By comparison "Eyes Wide Shut" may have been viewed as misogynist, and it was.  A director with misogynist baggage in many of his films, Stanley Kubrick explored, with more depth and with Arthur Schnitzler's help, the machinations of dreams abut sex and betrayal albeit mainly through Tom Cruise's character, also a shallow type, however.  Interestingly, in its very title "Afternoon Delight" suggests a dream, a dessert, a paradise that, in this film at least, a housewife can find, while the husband is away.  Strippers it turns out, are the new pool boy.

At least Ms. Soloway's film is smart enough to note the double standard of men and women when it comes to sex.  There are women who dabble or explore desire only to get so close to the edge of ecstasy in a man's sexist world.  Some get paid for it.  Conversely, there are men who get to live out their own sexual desires and opportunities, right or wrong -- with women being blamed for those adventures and misadventures in the process.  The men of "Afternoon Delight" largely govern its sexual parameters and the terms of engagement, even in scenes where the women appear to have the upper hand.

Finally, there's a dishonesty and expediency in associating mental turmoil with a woman's need to explore sexually.  For it is the very same sexist argument male scientists and others used in the preceding two centuries when trying to "understand" or grasp women and their sexuality.  Yet Ms.

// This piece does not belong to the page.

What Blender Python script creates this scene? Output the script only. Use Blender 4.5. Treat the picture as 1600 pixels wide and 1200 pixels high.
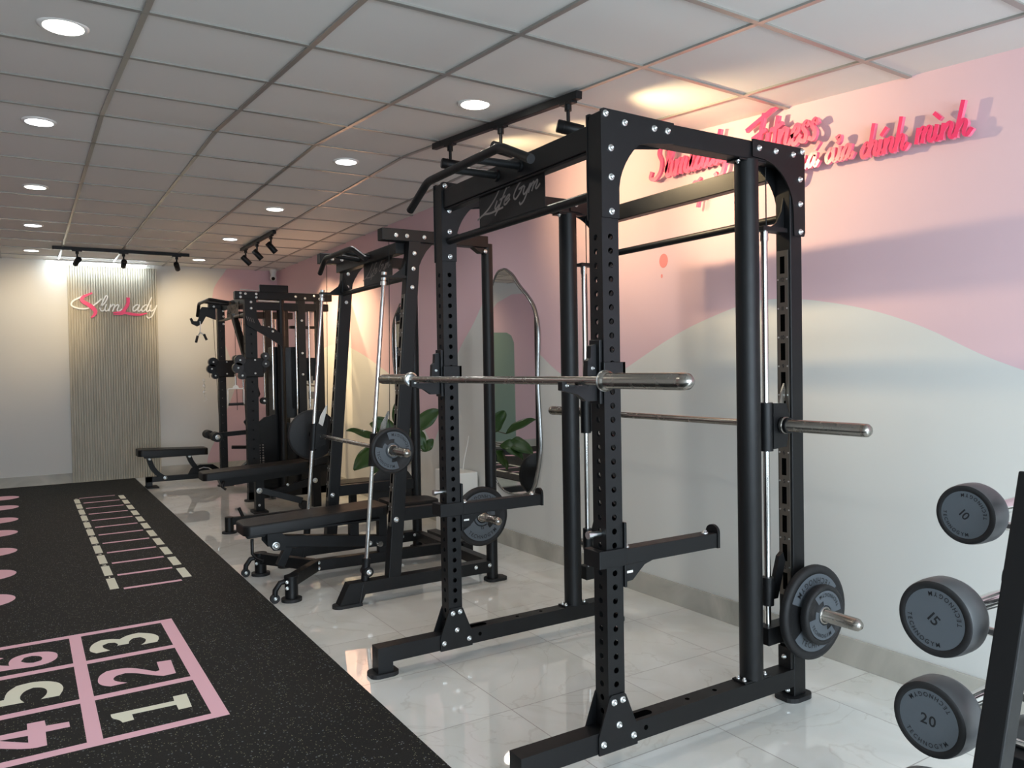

Soloway is not immune to this either, where "Afternoon Delight" is concerned.

Also with: Jessica St. Clair, Michaela Watkins, Makenna Cotton, Sawyer Ever, Suzy Nakamura, Josh Stamberg, Keegan-Michael Key, Eugene Cordero, John Kapelos.

"Afternoon Delight" opened today in New York City and Los Angeles, and expands its release in several cities across the U.S. in the coming weeks.  The film is rated R by the Motion Picture Association Of America for strong sometimes graphic sexual content, language and some drug use.  The film's running time is one hour and 37 minutes.